Degradation of physico-mechanical properties and damage mechanisms of sandstone under the combined action of freeze–thaw cycles, chemical solution, and compressive stress

Rocks in cold regions subjected to freeze–thaw cycles are often affected by the surrounding hydro-chemical solutions and external load. In this study, the evolution of physical and mechanical characteristics and the damage mechanism of sandstone under the combined action of freeze–thaw cycles, chemical solution, and compressive stress were investigated. A series of quick cyclic freeze–thaw tests in different chemical solutions and stress levels were conducted. The dry mass, wave velocity, and compressive strength decrease as the number of freeze–thaw cycles increases. The variations in dry mass, wave velocity, and rock appearance indicate that lower stress levels (<0.5σ0, σ0 is the saturated uniaxial compressive strength of the original specimen) can limit the effect of repeated freeze–thaw cycles and chemical corrosion, whereas higher stress levels (>0.5σ0) can exacerbate the combined effect on rock damage. In addition, a modified decay model is proposed that incorporates the initial properties and residual integrity of the rock to describe the evolution of rock strength and wave velocity.

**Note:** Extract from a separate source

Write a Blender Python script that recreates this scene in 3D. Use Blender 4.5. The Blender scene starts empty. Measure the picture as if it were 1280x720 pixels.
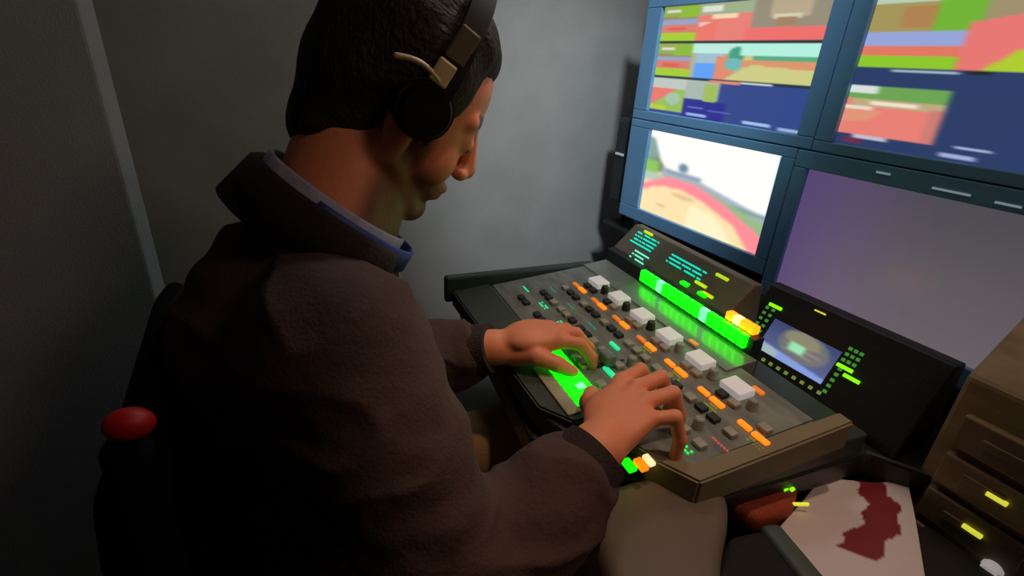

Both the residual strength and wave velocity of sandstone are constants that are independent of stress level and chemical solution. The degradation rate of compressive strength increases abruptly at higher stress, whereas that of wave velocity generally decreases with increasing stress level. The continuous action of the cyclic frost-heaving force, hydrolysis and chemical corrosion, and external compressive stress promote generation and propagation of pores and microcracks, causing deterioration of the mass, wave velocity, and compressive strength.